Saying the most important thing to do is just dive in, Lt. Gen. Jack Shanahan, director of the Department of Defense Joint Artificial Intelligence Center, talked to U.S. Naval War College students and faculty on Dec. 12 about the challenges and opportunities of fielding artificial intelligence technology in the U.S. military.
“On one side of the emerging tech equation, we need far more national security professionals who understand what this technology can do or, equally important, what it cannot do,” Shanahan told his audience in the college’s Mahan Reading Room.

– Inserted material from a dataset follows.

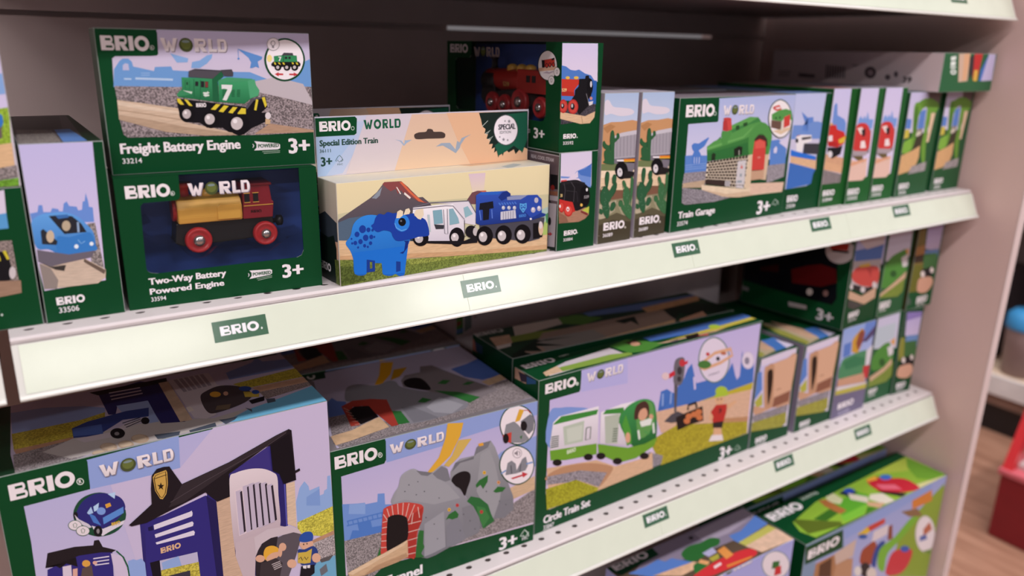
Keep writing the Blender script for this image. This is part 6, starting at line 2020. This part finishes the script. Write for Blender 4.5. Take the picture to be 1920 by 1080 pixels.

“On the other side of the equation, we desperately need more people who grasp the societal implications of new technology, who are capable of looking at this new data-driven world through geopolitical, international relations, humanitarian and even philosophical lenses,” he said.
At the Joint AI Center, established in 2018 at the Pentagon, Shanahan is responsible for accelerating the Defense Department’s adoption and integration of AI in order to quickly affect national security operations at the largest possible scale.

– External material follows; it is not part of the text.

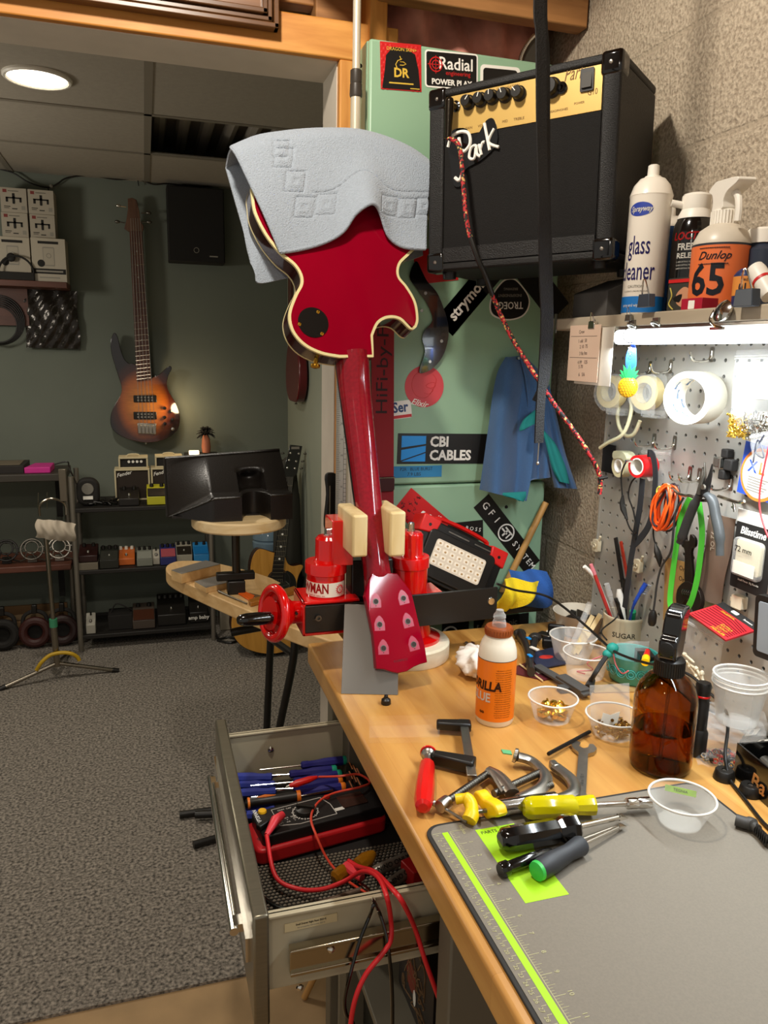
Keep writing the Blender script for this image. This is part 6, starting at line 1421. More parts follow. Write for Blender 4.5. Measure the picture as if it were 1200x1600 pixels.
for k in range(5):
    for r_ in range(3):
        vs, fs = text_mesh('Blue', .008, .0001, .02, 0, 'CENTER', 1, 2)
        m.add([M @ V((.0308*math.cos(a0), .0308*math.sin(a0), -.010-.013*r_-p[1])) for p in vs for a0 in [k*1.25+r_*.5-p[0]/.0284]], fs)
part(tp, 'core_print', m, mat('print_skyblue','4a90c8',.6))
# two clear tape dispensers
AMBT = mat('amber_tape','d9c68e',.3)
for i,(u,v,off) in enumerate(((951,612,.06),(1006,614,.045))):
    M = pegF(u, v, off) @ RY(14); t = thing('tape_dispenser', ('clear tape dispenser with amber tape left of the pineapple','clear tape dispenser behind the right side of the pineapple')[i], 'tape dispenser', M=M, group='clear tape dispensers on the pegboard')
    part(t, 'tape_roll', MB(M).lathe([(.018,0),(.030,0),(.030,-.018),(.018,-.018),(.018,0)], None, 36, False), AMBT)
    part(t, 'hub', MB(M).lathe([(.013,.002),(.018,.002),(.018,-.020),(.013,-.020),(.013,.002)], None, 30, False), CLEAR)
    m = MB(M); o_ = smooth2([(-.032,.0),(-.022,.026),(.004,.032),(.026,.030),(.028,.0),(.030,-.030),(.028,-.038),(.008,-.036),(-.010,-.034),(-.028,-.018)],4)
    m.prism(o_, .003, .0045); m.prism(o_, -.0235, -.022); m.box((.002,-.040,-.024),(.032,-.030,.005)); part(t, 'shell', m, CLEAR)
    part(t, 'cutter', MB(M).box((.004,-.042,-.022),(.034,-.0395,.003)), CLEAR)
# cream silicone tube loop
m = MB(); M = pegF(985,655,.03); pts = [(-.045,-.058,.03),(-.02,-.045,.03),(.01,-.030,.025),(.020,-.012,.02),(.022,.02,.015),(.004,.048,.01),(-.020,.040,.008),(-.030,.01,.008),(-.022,-.015,.008),(-.002,-.030,.006),(.02,-.025,.004),(.035,0,.004)]
m.tube([M @ p for p in smooth_path(pts,6)], .0035, 10); solo('silicone_tube', m, mat('cream_tube','d6cfa6',.4), 'coil of cream silicone tube under the tape dispensers', 'tube')
# cream tape in its snail dispenser, red tape
m = pegF(966,728,.035); t = thing('clear_tape_roll', 'pale transparent tape roll in a small dispenser left of the red tape', 'tape', M=m, group='tape rolls on the pegboard')
part(t, 'roll', MB(m).lathe([(.013,0),(.0215,0),(.0215,-.018),(.013,-.018),(.013,0)], None, 36, False), mat('pale_tape','d5caa0',.3)); part(t, 'core', MB(m).lathe([(.011,.001),(.013,.001),(.013,-.019),(.011,-.019),(.011,.001)], None, 32, False), WHT)
part(t, 'dispenser', MB(m).prism(smooth2([(-.016,.012),(-.016,.026),(.012,.028),(.026,.018),(.020,.012),(.008,.016)],3), -.020, .002), mat('pale_dispenser','dcd8b0',.3))
M = pegF(952,715,.004); solo('black_card', MB(M).box((-.022,-.030,0),(.02,.026,.002)), BLKM, 'black card hanging behind the pale tape roll', 'card')
t, M = ring_roll('red_tape', 995, 729, .055, .0200, .0150, .034, mat('red_tape_vinyl','cc1a1e',.35), 'small roll of red tape on a peg hook', 'tape', 'tape rolls on the pegboard', WHT, 12)
part(t, 'loose_end', MB(M).ribbon(smooth_path([(.004,-.0205,-.028),(.010,-.026,-.028),(.016,-.021,-.028),(.018,-.012,-.028)],4), .010, (0,0,1), .0005), PAPER)
p0 = M @ V((-.012,.009,.016)); m = MB(); m.tube([p0, p0+V((.09,0,-.001))], .0022, 8); solo('peg_hook', m, CHR, 'long straight wire hook through the red tape roll', 'hook', 'wire hooks on the pegboard')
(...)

He told the Naval War College audience that the most valuable contribution of AI to U.S. defense will be how it helps human beings to make better, faster and more precise decisions, especially during high-consequence operations.
“AI is like electricity or computers. Like electricity, AI is a transformative, general-purpose enabling technology capable of being used for good or for evil – but not a thing unto itself. It is not a weapons system, a gadget or a widget,” said the Air Force general whose prior position was director of Project Maven, a Defense Department program using machine learning to autonomously extract objects of interest from photos or video.
“If I have learned anything over the past three years, it’s that there’s a chasm between thinking, writing and talking about AI, and doing it,” Shanahan said.
“There is no substitute whatsoever for rolling up one’s sleeves and diving in an AI project,” he said.
Shanahan said adapting the Department of Defense to the AI world will be a multigenerational journey, requiring both urgency and patience.
He compared this moment in history to the period between World War I and World War II, when new ideas led to an explosion not just in military innovation but in technology advancement that eventually helped create Silicon Valley.
Now, the private sector is leading the way on AI, which leaves the Defense Department playing catch-up, Shanahan said. However, he added that he sees the U.S. military’s efforts running at a tempo comparable to commercial industry in five years from now.
China, he said, sees AI as a way to leapfrog over the current U.S. defense advantages.
“The Chinese military has identified intelligent-ization as a military revolution on par with mechanization from the internal combustion engine,” Shanahan said. “They are sprinting to incorporate AI technology in all aspects of their military, and the Chinese commercial industry is more than willing to help.”
After the speech, in an interview, Shanahan said AI isn’t an arms race, but it is a strategic competition.
“Regardless of what China does or does not do in AI, we have to accelerate our adoption of it. It’s that important to our future,” he said.
For example, Shanahan said, in 15 years, what if China has a fully AI-enabled military force, and the United States does not.
“To me that scenario brings us an unacceptably high risk of failure – because of the speed of the fight in the future, which we have not been prepared for as a result of fighting in the Middle East for 20-some years,” he said. “That, to me, is the best stark example of why we have to move in this direction.”
Looking at the importance of military higher education in the effort, Shanahan said the role of institutions such as the Naval War College is to make a place for the military’s rising stars to think about new ways to harness AI.
“What you are here to do is think strategy, the strategic and societal implications of using emerging and disruptive technology,” he said.
“You will find somebody comes out of here that has a spark, a lightbulb moment, that wants to go back and try this idea they developed while they were here,” said Shanahan, who is a 1996 graduate of the Naval War College’s College of Naval Command and Staff.
The Joint AI Center director said another role for military higher-education institutions is research on practical applications of AI.
“It’s the thinking about grand strategy and technology together that may be as important to the future of operating concepts as anything else,” he said.